Las recordaba, las recuerdo, altas y esbeltas como árboles, puro árbol cada una de ellas, de esbelto tronco y copa redondeada, ocupada de flores. Insólitas y hermosas hortensias que el viento se ha llevado. Sí sé cómo, pero mejor me callo.

¡Ah, los pazos, llegados ya a su otoño pleno! Son plato de nostalgias, alimento de románticos, capricho de recién enriquecidos, lujo de mantenimiento difícil y oneroso, elefantes blancos exhibibles en bodas y banquetes para ayudar a que las novias se sientan princesitas y los novios príncipes valientes. ¡Los pazos! Vestigios de una Galicia rica y próspera, capaz de levantarlos al lado de potentes casas campesinas, más lejos o más cerca de las grandes fachadas barrocas, de los enormes campanarios y ahora de un tiempo en el que, mal que bien, levantamos la cabeza. sí, nosotros, los gallegos.

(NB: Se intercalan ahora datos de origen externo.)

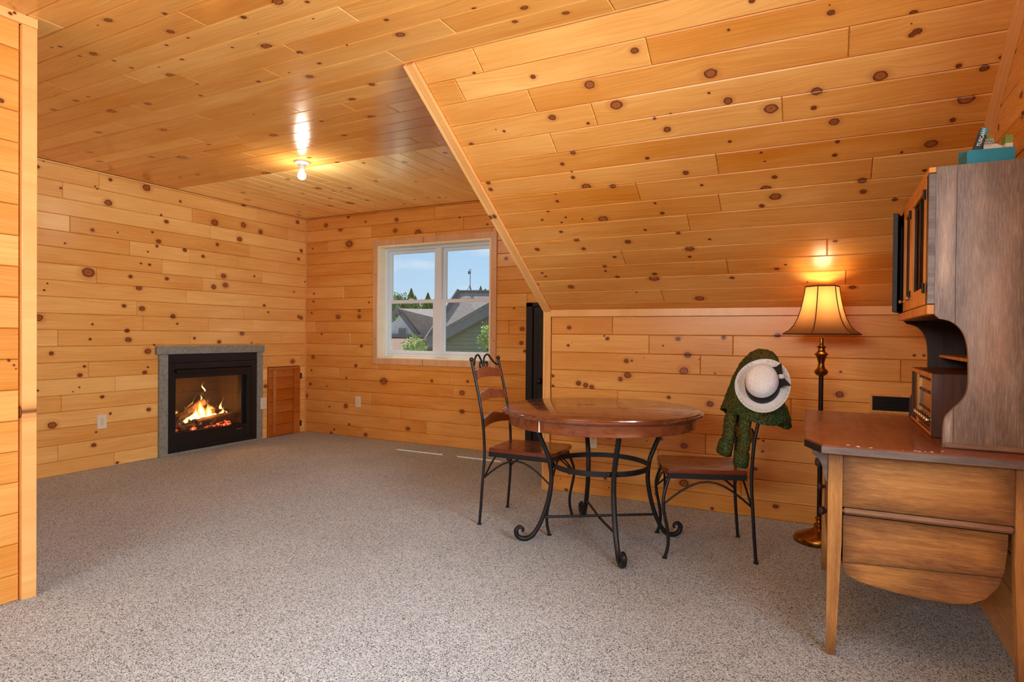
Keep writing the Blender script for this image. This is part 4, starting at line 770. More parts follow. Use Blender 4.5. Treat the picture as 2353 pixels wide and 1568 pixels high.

Su decadencia fue la nuestra y común, la de todos. Llegaron otros tiempos y Galicia se trasladó a las ciudades y a las villas. Lo hizo mucho antes de que las poblaciones de aldeas enteras se fuesen a vivir a ambos lados de las carreteras, mucho antes. ¿O es que Compostela, por ejemplo, sus casas actuales, son obra de antes del XIX? Y así Pontevedra y así Ourense y Coruña mismo y Lugo entero. En Compostela, capital de Galicia, hay una casa del XV, otra del XVI y algún pazo de XVII y del XVIII, el resto es XIX y XX, lo demás es puro ensanche. Y sin embargo nos van quedando pazos. Están ocupados por gentes que invierten en ellos sus fortunas, más que para engrandecerlas, para habitar un sueño. Pero no son estas últimas las que podan las hortensias, que es mucha más flor de pazo que la camelia fría del invierno. No son estas las que alimentan las hiedras, ni cultivan los arrayanes que los gallegos llamamos buxos y se nos van muriendo poco a poco. Ah, si se pudiese obligar a la gente a vivir en el pazo todo el año. O si las tierras empezasen de nuevo a ser tan productivas como antaño. O si las vacas volviesen a comer tanta hierba que les pudiésemos vender la mantequilla a los franceses para que confeccionasen sus cruasanes. No es que entonces y de ser así volviésemos a llevar los carros para mojarles los ejes en los ríos de forma que cantasen mejor y más alto, casi como violines, una vez que, a la tarde, nos acompañase su música cuando fuesen camino de las casas. No se trata de eso. Ni mucho menos. Se trata de otra cosa que ustedes y yo sabemos y recordaremos cada vez que el otoño se nos niegue como se nos está negando o cuando visitemos algún pazo y nos enteremos de que se han cargado las hortensias; no digo ya las que tuviesen un tronco y fuesen amadas por un general viejo y olvidado, amante de los libros y las flores, coherente con su pasado y buen conocedor del espíritu que alentó a Jovellanos. A ver si de una vez llega el invierno y nos trae la blanca luz de las camelias. El otro día en Ribadulla no había ninguna florecida.